Address by Hon Athauda Senevirathne, Minister of Labour Relations and Foreign Employment of Sri Lanka - at the High-Level Segment of the Economic and Social Council

Mr. President
Ladies and Gentlemen

The High level dialogue has focused on many important areas in generating full and productive employment and decent work for all. We are all in agreement that the access to work is the surest way out of poverty. At the same time those countries that pursued social policy goals underline that this is a sound and sustainable investment for growth; supportive public policies in health, education and gender empowerment together with an enabling environment for entrepreneurship can provide impetus to employment creation.

In April, the IMF praised the global economic performance pointing out that 2006 would be the fourth consecutive year of growth of about 4% and that the world can honestly be told that it has “never had it so good”.  However, according to the UN statistics, the world’s unemployment rate of 6.3% is higher than a decade earlier, in particular, unemployment of women increased by 13.2 million from 1995 and particularly alarming is that  almost half of the unemployed in the world are young people.

Despite its relatively low level of per capita income, Sri Lanka’s achievements in the realm of social policies are indisputable: high literacy, near universal coverage in primary education, low levels of infant and maternal mortality, low fertility and long life expectancy,  including gender equality in health and education.  Sri Lanka is today well on its way to achieving the Millennium Development Goals. 

Despite the challenges of the conflict and the unprecedented tsunami crisis, Sri Lanka continues to record high annual growth, 6% in 2005.  Yet, according to available data, out of a labour force of nearly 8 million,  around 7% are unemployed affecting mainly women and youth.   This underlines the importance of initiatives such as the UN sponsored Youth Employment Network implemented by the ILO which focuses on four key labour market areas namely equal opportunities, employment creation, employability and entrepreneurship.  

Remittances from migrant workers represents a stable source of net foreign exchange earnings for Sri Lanka.  My Ministry is therefore concerned with the promotion of employment opportunities as well as for ensuring safe migration for our workers overseas who are now equivalent to one seventh of the labour force.  Migrant outflows are characterized by around sixty percent of female migrant workers who are mainly  in  unskilled or semi-skilled  jobs, raising protection concerns in both the receiving and home countries.

As a developing country, Sri Lanka is faced with many challenges in creating a conducive environment for full and productive employment and Decent Work.   These include payment of a fair wage and social protection by domestic enterprises faced with increasing competitive pressures in the global economy; providing decent employment for the large number of persons employed in the informal economy;  giving priority to market-driven economic growth, and aiming to deal with the social consequences afterwards.  In such circumstances it is indeed a challenge to obtain sustainable economic growth within a social framework of rights, participation, dialogue and protection 

Many argue that there are trade-offs between the quality and quantity of employment, and between social expenditure and investment, and that protective regulation undermines enterprise flexibility and productivity. But we believe that, on the contrary,
decent work canpay for itself through improved productivity and resultant social and economic stability, as demonstrated by the positive experiences of other nations.

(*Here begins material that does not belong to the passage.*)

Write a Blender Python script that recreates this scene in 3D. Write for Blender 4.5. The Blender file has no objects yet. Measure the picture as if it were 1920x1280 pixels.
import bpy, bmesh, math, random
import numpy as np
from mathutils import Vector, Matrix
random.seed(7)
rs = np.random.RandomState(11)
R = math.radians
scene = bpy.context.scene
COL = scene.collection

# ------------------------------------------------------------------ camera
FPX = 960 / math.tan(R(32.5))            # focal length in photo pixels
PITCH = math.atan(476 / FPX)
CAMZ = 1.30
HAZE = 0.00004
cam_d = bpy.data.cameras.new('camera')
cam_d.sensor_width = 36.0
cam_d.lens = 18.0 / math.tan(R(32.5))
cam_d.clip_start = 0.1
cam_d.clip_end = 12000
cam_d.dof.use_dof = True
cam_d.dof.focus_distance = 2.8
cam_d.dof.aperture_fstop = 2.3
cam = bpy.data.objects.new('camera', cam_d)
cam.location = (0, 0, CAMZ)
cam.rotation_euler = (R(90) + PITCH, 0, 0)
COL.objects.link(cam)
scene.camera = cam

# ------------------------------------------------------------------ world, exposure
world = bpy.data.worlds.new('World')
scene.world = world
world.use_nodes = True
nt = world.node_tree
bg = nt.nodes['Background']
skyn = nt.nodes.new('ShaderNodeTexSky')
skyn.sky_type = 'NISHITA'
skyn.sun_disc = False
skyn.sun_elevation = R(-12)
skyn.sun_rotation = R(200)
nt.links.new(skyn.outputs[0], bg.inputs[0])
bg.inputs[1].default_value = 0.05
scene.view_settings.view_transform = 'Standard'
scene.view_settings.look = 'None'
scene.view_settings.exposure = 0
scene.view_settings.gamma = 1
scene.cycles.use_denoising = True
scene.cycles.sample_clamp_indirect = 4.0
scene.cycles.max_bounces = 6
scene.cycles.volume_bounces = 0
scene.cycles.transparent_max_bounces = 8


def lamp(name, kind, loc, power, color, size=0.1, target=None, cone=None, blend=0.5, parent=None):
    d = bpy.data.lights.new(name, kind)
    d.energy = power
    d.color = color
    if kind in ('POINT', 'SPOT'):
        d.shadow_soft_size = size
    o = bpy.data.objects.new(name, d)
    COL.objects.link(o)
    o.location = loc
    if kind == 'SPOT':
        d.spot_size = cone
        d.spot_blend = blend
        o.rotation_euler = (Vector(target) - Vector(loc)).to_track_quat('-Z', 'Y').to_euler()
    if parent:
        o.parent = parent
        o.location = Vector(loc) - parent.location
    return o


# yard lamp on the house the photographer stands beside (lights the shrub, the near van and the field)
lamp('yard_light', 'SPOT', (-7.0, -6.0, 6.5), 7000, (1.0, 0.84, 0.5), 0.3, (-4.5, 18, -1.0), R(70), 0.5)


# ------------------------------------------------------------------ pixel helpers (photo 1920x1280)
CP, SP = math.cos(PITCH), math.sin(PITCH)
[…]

It is imperative to encourage  economic initiatives compatible with sustainable development through promoting more sustainable consumption and production patterns. Use of resources productively and economically is an important aspect of sustainable development.  It is also proposed to recommend integration of environmental best practices into employment and development programmes.   

To this end, ECOSOC could ensure that the ILO message of Decent Work should be mainstreamed throughout the UN system.  We also encourage our Regional  Commission ESCAP to  develop synergies with the larger UN family in this regard.